Rockaway Recovery, Part 1: Head to the Beach!

It's been seven months since Sandy destroyed much of the Queens shoreline, and fire decimated Breezy Point. Foundations are all that remain of many homes, as the debris has long since disappeared. Sheets of sand cover traces of driveways and front yards, and blue tarps still stitch together gaping roofs.

Sandy's waterline is still visible throughout the beachfront community.
But rebirth and recovery are the prevalent themes everywhere you look. Rebuilding proceeds apace, and the streets are dotted with contractors' placards and wooden "Stars of Hope," sent by well-wishers around the country and nailed to telephone poles.

"Star of Hope" in Breezy Point, Queens

Rockaway Beach is back, trailed ever so slightly by a very new--and very sturdy--concrete boardwalk, handsomely detailed with crushed glass aggregate of blues and greens.

A utilitarian, but cheerily-painted, brick concession stand sits on the upland edge of the boardwalk, evidently still under construction. Undoubtedly the Rockaway Beach Club vendors are anxiously tracking its progress in the hopes of soon returning.

Opposite the concession stands, a galvanized steel structure has been erected, still adorned in shrink wrap and awaiting the rest of the sun shades that have begun to form a canopy.

Along the east end of the boardwalk, we stumbled upon two exquisite alien life forms... a couple of modular beach structures designed by DUMBO's Garrison Architects. Merely a half year ago, NYC selected Garrison to design and build 37 such buildings as part of the reconstruction of the city's beaches most damaged by the storm. They will be used as lifeguard stations, comfort stations and offices, all easily accessible by ramp from the boardwalks. The prefabricated buildings were sized to travel to their sites on the backs of flat bed trucks. Once there, they were fastened to a series of concrete piles, ensuring that the stations would be elevated above FEMA storm surge levels. As further defense against the elements, the buildings are constructed with a galvanized steel super frame, bolted to the concrete piles, and clad with high-grade stainless steel and glass-fiber reinforced concrete (what looks like wood siding in the photos below). Reported to be net-zero energy users, the stations feature rain screens and double-ventilated roofs, natural lighting through clerestories, skylights and reflective louvers, natural ventilation, and photovoltaic solar arrays to offset energy consumption.

A corrugated stainless steel outer skin is perforated at the roof, providing thermally-efficient ventilation of the enclosure. In the second photo below, you can see that the sheathing--which will eventually continue across the underside of the building--is attached to the structure with steel zee-clips.

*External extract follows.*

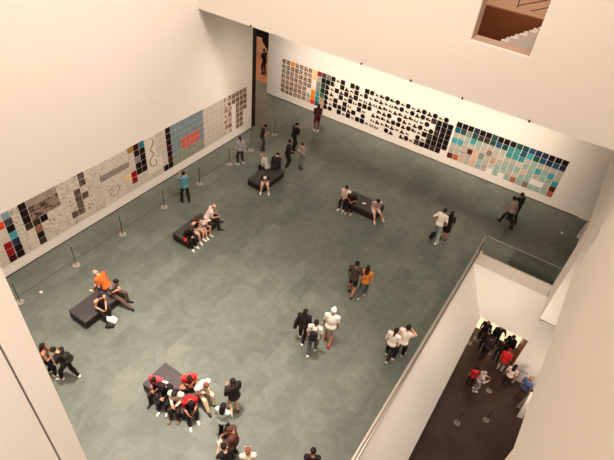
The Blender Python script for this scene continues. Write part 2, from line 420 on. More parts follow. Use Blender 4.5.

The corrugated metal sheathing traces the edge of the galvanized steel super frame.
Detail of lower corner, with glass-fiber-reinforced concrete siding, galvanized frame, and corrugated cladding
View of concrete piles anchored to the shore
Though we traveled by car, the subway lines have recently reopened to Rockaway Beach. To get there, take the A Train to Far Rockaway/Mott Avenue. At the last stop, transfer to the S line, taking it towards Rockaway Park/Beach 116th Street. Get out at Beach 98th Street, and walk south towards the beach.